▶ [SET EXERCISE] Extract, unchanged, each line of the listing below from its first line through the line that contains "bpy.data.objects.remove(o, do_unlink=True)", inclusive, and nothing else.
──────── COLLECTED DATA ────────
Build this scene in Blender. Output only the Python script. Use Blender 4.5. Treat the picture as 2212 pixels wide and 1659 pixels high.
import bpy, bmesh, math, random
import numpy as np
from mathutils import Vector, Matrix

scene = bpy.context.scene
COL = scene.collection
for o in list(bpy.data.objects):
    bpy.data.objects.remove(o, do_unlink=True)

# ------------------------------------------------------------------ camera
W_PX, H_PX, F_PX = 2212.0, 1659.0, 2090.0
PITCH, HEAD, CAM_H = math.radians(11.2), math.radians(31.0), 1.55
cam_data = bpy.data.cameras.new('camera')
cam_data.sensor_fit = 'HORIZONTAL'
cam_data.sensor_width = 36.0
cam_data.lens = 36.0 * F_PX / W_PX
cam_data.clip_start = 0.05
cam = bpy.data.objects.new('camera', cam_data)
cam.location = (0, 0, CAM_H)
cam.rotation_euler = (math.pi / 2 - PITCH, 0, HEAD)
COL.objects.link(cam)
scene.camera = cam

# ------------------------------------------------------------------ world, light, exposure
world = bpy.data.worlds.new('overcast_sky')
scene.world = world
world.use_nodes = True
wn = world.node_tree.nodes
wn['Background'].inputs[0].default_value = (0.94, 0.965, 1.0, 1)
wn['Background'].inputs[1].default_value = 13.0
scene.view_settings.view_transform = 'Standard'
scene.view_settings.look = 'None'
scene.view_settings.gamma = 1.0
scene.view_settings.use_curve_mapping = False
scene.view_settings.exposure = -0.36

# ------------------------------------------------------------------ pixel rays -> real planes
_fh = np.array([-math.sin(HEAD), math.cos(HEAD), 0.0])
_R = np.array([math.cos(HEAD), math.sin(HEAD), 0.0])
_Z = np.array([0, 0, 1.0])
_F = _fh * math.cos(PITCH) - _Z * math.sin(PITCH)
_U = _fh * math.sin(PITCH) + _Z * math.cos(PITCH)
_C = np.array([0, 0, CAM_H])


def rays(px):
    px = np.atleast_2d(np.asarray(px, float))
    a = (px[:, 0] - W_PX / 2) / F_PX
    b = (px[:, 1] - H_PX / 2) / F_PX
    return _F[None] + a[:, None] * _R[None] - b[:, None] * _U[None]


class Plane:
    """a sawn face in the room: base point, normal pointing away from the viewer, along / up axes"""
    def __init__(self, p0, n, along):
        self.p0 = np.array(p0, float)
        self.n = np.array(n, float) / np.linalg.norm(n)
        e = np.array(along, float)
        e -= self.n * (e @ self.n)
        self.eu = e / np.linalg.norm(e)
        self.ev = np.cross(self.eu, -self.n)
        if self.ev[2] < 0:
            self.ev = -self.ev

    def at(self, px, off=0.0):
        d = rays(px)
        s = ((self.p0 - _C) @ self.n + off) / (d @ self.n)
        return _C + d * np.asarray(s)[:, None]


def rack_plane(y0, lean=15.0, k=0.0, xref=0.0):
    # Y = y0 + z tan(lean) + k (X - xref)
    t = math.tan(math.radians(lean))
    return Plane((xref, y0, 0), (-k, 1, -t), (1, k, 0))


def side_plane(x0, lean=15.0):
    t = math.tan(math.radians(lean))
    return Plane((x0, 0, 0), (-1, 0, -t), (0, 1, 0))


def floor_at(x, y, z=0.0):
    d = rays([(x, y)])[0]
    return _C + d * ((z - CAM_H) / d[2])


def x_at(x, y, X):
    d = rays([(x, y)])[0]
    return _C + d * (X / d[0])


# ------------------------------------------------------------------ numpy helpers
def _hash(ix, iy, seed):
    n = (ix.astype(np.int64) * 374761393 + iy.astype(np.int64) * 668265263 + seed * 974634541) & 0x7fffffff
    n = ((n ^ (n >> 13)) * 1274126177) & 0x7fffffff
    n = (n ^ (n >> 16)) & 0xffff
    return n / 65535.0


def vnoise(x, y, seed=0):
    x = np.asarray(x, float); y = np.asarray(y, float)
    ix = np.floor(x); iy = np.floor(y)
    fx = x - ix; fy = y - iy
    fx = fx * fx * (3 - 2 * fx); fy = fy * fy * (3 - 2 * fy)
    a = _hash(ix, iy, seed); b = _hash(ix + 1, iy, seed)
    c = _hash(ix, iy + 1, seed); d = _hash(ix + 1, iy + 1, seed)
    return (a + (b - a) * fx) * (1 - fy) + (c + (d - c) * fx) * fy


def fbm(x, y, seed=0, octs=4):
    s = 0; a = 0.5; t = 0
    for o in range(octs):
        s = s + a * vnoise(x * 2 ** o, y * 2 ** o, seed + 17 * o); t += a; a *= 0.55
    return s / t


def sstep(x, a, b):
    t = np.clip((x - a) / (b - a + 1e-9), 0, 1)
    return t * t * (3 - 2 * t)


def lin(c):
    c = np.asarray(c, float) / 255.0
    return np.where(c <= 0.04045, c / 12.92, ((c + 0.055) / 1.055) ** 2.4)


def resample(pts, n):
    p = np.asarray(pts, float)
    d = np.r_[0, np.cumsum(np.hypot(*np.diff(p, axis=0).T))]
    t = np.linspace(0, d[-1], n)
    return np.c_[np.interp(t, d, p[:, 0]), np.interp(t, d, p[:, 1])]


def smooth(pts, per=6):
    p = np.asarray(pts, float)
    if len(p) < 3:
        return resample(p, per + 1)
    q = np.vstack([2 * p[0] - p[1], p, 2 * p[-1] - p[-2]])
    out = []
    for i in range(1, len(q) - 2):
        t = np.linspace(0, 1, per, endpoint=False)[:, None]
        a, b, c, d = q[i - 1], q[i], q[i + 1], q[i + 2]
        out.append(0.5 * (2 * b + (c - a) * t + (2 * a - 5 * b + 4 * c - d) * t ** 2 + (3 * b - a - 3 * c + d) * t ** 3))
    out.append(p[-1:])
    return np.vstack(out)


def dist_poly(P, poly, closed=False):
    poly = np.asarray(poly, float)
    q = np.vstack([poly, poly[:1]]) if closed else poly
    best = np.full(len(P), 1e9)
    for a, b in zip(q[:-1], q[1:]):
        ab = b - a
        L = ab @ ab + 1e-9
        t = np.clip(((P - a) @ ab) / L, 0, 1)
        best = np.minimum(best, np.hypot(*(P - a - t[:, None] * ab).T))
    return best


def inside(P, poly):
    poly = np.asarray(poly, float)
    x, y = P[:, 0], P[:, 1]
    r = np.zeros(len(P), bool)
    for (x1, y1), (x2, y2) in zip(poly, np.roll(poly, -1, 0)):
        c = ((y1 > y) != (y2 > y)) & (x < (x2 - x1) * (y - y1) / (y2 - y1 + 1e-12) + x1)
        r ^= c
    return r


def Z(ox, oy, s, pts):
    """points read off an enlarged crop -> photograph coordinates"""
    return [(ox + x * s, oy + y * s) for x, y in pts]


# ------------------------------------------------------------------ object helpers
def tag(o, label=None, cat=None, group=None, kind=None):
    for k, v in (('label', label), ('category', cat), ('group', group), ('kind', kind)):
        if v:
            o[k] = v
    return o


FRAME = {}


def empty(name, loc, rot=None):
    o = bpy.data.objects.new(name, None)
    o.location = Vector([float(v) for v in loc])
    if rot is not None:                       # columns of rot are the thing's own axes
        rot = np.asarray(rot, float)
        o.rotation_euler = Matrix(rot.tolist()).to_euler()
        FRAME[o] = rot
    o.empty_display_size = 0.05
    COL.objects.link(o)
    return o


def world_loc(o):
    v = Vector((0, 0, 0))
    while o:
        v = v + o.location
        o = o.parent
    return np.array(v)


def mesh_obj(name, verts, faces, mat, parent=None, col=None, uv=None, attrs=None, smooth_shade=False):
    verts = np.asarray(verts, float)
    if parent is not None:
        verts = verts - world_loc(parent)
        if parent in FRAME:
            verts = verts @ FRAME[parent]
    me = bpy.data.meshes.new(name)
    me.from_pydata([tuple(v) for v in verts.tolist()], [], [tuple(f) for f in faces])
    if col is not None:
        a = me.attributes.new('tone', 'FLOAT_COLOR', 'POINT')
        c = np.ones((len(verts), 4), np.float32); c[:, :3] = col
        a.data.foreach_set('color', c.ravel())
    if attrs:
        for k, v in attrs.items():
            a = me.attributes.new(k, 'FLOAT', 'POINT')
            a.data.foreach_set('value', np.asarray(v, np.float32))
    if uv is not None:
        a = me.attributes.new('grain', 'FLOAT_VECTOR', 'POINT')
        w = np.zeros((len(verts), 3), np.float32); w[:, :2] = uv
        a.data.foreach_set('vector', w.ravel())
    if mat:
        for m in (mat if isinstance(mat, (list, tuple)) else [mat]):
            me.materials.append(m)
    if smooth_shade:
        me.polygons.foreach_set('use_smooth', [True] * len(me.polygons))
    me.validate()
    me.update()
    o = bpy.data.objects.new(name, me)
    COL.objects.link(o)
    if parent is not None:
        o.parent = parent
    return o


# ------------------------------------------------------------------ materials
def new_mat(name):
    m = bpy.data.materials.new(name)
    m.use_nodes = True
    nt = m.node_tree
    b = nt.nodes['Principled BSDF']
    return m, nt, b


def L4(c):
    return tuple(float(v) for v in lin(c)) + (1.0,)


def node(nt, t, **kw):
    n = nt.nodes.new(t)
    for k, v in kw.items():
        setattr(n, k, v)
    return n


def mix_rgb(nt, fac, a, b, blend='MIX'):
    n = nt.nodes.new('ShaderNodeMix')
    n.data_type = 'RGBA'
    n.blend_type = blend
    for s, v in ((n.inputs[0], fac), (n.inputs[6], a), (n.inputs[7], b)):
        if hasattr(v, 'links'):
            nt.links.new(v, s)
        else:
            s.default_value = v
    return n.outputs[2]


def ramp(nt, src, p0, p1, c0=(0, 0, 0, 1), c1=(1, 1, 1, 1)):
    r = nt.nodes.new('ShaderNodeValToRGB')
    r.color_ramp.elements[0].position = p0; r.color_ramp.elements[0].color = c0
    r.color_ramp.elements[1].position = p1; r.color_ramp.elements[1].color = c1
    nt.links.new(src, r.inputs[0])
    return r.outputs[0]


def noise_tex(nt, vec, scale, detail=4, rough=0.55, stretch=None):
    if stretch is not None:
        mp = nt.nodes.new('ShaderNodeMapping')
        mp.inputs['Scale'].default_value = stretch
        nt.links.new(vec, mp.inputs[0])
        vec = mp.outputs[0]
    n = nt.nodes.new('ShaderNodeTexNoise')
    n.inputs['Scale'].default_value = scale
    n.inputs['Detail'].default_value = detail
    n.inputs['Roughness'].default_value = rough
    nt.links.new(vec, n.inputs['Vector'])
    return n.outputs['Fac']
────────
▶ [WRITTEN REPLY]
Build this scene in Blender. Output only the Python script. Use Blender 4.5. Treat the picture as 2212 pixels wide and 1659 pixels high.
import bpy, bmesh, math, random
import numpy as np
from mathutils import Vector, Matrix

scene = bpy.context.scene
COL = scene.collection
for o in list(bpy.data.objects):
    bpy.data.objects.remove(o, do_unlink=True)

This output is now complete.